If you don't know which flags are used, I would start with something like this:
void* kmalloc(size_t size, uint32_t flags)
{
if (flags & CONTIGUOUS_MEMORY)
PANIC("kmalloc doesn't know how to do contiguous memory yet!");
if (flags & ...)
...
// ok, nothing special required. few!
return malloc(size);
}
The problem is that kmalloc on Linux always returns contiguous memory
(because Linux maps some range of physical memory 1:1 into kernel
virtual address space). So for a correct implementation we need to
always return contiguous memory (although this will be quite expensive
on Haiku).
But if there is a flag called CONTIGUOUS_MEMORY, the software that does
not specify it, and rely on the memory block being contiguous, is buggy.
So I would *not* always hand out contiguous memory until it proves to be
problematic. If there is no software that actually specifies this flag,
I would not do anything to support it right now.

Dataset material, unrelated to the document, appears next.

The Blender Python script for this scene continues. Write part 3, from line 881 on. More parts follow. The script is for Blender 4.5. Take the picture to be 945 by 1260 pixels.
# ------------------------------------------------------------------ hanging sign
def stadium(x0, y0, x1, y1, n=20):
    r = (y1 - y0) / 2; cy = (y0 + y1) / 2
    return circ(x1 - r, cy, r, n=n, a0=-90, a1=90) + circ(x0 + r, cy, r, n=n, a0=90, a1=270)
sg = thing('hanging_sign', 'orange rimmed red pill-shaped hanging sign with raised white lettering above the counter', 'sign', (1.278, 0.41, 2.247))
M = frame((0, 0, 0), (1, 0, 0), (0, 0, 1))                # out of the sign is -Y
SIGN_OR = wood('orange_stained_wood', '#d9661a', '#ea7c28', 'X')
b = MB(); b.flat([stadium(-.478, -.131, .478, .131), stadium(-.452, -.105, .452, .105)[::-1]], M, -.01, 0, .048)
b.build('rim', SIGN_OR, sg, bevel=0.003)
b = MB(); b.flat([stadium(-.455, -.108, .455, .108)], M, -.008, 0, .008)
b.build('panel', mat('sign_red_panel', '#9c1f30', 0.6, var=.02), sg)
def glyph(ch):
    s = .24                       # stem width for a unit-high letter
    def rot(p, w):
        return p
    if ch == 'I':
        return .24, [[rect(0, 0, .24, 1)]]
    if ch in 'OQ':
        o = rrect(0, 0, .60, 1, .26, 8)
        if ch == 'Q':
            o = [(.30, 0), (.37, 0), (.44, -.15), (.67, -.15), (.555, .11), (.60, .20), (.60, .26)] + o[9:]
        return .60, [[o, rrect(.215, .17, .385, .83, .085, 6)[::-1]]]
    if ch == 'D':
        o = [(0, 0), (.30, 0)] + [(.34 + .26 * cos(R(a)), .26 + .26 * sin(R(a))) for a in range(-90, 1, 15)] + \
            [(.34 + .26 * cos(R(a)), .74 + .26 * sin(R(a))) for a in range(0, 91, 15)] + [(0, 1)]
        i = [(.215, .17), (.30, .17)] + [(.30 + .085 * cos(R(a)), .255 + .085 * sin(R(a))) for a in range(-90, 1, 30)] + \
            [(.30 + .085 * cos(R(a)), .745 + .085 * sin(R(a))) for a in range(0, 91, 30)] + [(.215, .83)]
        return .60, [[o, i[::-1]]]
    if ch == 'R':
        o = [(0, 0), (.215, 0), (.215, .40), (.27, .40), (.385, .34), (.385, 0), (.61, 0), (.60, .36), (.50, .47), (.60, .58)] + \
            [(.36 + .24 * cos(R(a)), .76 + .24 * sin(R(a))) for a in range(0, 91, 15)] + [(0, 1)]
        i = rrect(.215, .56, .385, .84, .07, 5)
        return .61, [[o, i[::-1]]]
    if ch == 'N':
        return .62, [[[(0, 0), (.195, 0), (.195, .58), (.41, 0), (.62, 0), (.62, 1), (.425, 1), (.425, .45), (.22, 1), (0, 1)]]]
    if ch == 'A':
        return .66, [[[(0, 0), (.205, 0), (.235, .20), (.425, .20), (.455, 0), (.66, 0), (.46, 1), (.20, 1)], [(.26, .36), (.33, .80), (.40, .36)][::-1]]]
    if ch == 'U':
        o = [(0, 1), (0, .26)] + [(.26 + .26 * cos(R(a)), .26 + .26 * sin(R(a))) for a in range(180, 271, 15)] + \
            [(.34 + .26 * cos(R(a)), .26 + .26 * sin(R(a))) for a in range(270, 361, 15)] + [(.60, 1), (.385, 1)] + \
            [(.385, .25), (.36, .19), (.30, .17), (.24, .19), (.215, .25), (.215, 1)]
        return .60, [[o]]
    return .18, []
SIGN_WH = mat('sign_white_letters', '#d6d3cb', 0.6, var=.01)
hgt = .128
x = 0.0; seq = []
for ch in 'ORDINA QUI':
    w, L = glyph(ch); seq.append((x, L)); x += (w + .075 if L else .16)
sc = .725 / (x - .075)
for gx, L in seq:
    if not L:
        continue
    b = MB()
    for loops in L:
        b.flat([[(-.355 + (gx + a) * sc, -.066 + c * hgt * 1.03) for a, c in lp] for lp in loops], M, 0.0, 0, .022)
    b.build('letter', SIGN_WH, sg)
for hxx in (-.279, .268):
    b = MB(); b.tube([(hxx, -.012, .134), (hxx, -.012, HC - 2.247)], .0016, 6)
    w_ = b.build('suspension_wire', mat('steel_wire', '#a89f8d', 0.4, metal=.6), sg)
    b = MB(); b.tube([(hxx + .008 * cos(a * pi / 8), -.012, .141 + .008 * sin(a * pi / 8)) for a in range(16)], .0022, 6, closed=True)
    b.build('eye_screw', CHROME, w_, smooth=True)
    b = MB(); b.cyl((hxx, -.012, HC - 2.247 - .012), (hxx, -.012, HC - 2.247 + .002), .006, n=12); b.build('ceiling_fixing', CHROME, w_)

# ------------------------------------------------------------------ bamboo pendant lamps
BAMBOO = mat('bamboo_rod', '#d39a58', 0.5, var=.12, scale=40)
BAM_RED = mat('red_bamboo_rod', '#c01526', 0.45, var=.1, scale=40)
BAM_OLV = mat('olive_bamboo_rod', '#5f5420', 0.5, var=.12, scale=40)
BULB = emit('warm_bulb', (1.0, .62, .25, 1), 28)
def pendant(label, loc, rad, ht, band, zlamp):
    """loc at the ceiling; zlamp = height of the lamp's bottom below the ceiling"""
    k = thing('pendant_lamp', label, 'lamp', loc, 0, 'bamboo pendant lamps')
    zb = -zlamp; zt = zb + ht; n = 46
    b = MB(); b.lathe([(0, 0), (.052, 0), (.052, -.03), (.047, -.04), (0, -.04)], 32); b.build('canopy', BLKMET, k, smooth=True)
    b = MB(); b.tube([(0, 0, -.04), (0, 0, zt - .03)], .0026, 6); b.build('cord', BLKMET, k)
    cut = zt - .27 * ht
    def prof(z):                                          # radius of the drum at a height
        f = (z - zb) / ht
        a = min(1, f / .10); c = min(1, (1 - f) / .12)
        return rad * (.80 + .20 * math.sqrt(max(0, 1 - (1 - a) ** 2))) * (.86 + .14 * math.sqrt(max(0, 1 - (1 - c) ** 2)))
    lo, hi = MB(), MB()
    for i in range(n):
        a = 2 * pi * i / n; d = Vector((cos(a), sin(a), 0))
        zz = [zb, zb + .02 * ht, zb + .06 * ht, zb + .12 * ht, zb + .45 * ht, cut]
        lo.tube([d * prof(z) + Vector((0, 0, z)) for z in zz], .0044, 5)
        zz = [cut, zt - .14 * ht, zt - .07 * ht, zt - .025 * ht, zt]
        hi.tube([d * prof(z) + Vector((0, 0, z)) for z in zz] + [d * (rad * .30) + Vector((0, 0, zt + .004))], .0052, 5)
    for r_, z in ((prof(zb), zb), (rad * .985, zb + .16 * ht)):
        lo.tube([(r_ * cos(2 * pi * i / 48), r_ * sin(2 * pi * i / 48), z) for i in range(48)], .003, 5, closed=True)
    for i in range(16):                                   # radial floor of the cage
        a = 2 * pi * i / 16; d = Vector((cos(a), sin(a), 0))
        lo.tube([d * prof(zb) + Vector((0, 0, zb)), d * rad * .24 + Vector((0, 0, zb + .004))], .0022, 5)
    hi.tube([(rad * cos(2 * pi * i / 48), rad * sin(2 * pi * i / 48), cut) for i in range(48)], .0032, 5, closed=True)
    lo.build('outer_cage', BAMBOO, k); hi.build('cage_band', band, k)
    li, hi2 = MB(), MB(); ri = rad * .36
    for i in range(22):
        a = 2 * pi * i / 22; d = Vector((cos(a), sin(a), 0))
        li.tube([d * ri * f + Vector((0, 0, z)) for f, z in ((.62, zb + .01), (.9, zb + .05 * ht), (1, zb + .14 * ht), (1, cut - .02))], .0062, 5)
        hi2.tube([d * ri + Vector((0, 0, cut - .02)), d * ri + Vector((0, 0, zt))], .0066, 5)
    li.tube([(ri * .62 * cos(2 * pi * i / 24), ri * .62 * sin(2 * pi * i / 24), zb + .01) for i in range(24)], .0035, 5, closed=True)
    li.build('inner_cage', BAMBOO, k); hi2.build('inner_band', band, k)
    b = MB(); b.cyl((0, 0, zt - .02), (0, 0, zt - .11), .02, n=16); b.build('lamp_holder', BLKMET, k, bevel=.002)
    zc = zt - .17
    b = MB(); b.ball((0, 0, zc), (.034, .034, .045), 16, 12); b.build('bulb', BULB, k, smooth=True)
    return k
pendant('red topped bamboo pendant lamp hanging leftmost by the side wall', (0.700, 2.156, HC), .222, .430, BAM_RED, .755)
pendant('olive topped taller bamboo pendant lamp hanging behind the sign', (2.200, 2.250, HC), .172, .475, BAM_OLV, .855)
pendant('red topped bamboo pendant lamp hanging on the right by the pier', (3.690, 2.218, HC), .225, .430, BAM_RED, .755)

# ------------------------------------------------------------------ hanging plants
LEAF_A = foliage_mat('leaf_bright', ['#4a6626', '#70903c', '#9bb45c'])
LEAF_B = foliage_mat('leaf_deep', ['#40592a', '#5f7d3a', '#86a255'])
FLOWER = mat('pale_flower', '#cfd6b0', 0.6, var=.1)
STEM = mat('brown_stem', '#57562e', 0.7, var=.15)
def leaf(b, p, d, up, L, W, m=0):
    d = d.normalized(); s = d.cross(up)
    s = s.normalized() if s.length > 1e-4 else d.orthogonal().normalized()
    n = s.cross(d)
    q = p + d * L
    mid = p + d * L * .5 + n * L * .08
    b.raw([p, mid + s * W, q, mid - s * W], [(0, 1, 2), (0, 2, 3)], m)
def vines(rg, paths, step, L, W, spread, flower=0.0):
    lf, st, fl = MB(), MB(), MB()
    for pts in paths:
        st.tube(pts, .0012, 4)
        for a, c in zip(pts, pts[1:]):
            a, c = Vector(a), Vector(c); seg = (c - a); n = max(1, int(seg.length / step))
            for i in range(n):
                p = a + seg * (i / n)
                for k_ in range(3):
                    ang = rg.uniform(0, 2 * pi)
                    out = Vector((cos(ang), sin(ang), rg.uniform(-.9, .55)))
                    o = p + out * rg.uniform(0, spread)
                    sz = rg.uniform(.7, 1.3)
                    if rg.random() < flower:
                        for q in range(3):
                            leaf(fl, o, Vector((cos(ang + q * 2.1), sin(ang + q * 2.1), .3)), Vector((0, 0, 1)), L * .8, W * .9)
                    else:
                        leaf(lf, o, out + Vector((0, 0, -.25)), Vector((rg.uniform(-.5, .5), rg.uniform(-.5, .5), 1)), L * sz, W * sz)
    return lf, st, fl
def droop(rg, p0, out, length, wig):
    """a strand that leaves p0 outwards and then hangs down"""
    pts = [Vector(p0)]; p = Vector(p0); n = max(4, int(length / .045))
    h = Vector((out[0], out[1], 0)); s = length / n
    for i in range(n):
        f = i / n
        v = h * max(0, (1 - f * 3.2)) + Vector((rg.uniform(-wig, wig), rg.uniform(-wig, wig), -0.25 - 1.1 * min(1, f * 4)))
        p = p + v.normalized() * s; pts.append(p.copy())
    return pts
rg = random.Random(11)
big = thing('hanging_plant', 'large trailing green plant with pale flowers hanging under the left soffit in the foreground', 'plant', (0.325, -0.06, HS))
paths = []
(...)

If we start running into problems, we can easily add an allocator that
supports this flag, or even use it as default. If that actually solves
the problem, we could improve that solution, and file bug reports with
the problematic software (that did not specify the flag, but relied on
its outcome).
Contiguous memory is always expensive, and it makes sense to only aks
for it when required.
Bye,
Axel.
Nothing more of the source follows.